Thursday, February 22, 2007

Google goes after Microsoft with software suite -

"Google (GOOG) is getting serious about taking on Microsoft (MSFT).

Today, it introduces Google Apps Premium Edition, a software suite for companies that provides e-mail, instant messaging, calendar, word processing and spreadsheets. The cost is $50 per worker per year vs. about $500-$600 for Microsoft Office."

I got mine while it was free (YAY!) and convinced two other companies to give it a try. While I was already satisfied with what I'm getting from Linux, Firefox and Open Office, this is icing on the cake as far as not having to keep frequently used docs on every machine, backed-up etc.

Yes, Microsoft will have to match this in some way, possibly a more Office-like implementation at a similar starting price. Next step for Google though might be to offer this whole service in a pizza box with backup to their servers built-in.

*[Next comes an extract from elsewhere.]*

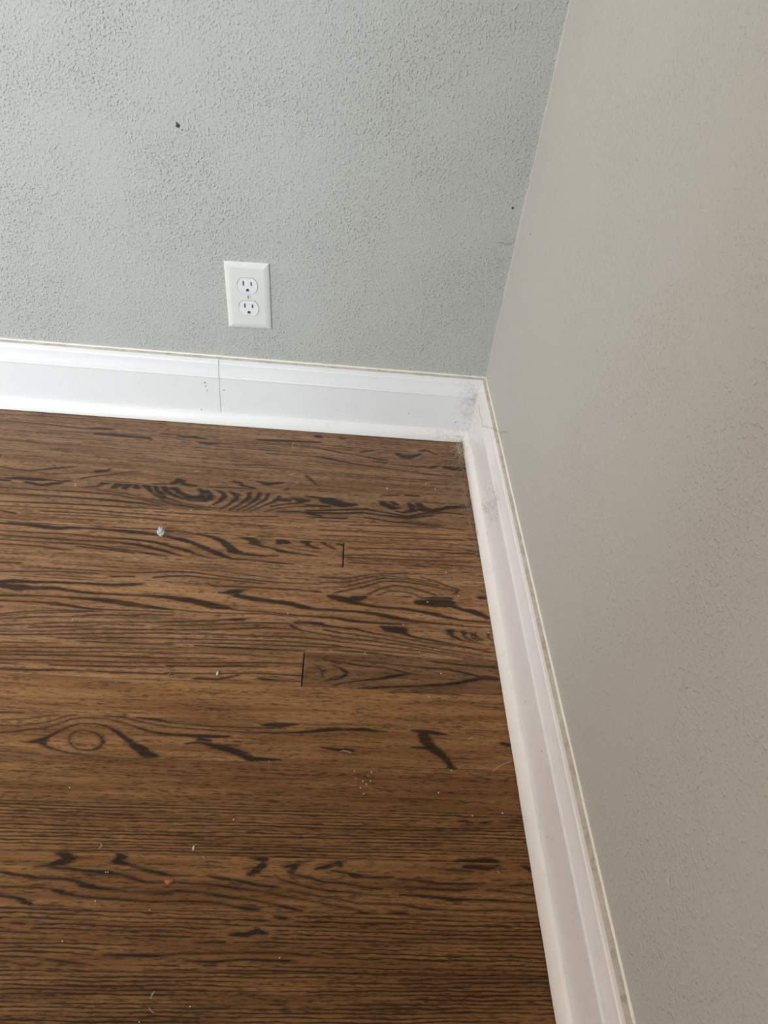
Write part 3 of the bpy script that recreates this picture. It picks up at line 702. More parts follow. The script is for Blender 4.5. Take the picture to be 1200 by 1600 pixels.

The next question is whether Microsoft will open up their competing product to non-Windows systems. Will they claim their developers are too shabby to be able to figure this out? The alternative is almost as embarrassing.

Also *here*:

Ms. Wettemann noted that a business may spend about $80,000 on a systems administrator to manage e-mail and desktop office software. For the same amount of money, Google Apps allows a business to support 1,600 users, she noted. Simply in terms of staffing, “this may be a better proposition even if Microsoft were free,” Ms. Wettemann said.

and *here*

And large customers would, in effect, turn over management of their applications to Google, which would host them on its own global network of servers. This model of software as a service, rather than a product, was pioneered by and has gained momentum over the past three years. Through so-called "service-level agreements," Google would guarantee customers that their business software applications would be up and running around the clock.

Links courtesy of Slashdot, and various others...

Like *here*

One company that decided to make the shift is Prudential Real Estate Affiliates, a Chicago-area franchise that employees 450 sales agents and support staff. The agency has been using Gmail for nearly a year in place of an outsourced e-mail service that performed so poorly that it had to be replaced, said Camden Daily, the group's technology director.

The agency had already worked with Google on the Google Earth and Maps projects, so it used its Google contacts to join the Gmail beta program. "We went ahead and switched, and basically everybody loved the interface ever since," he said.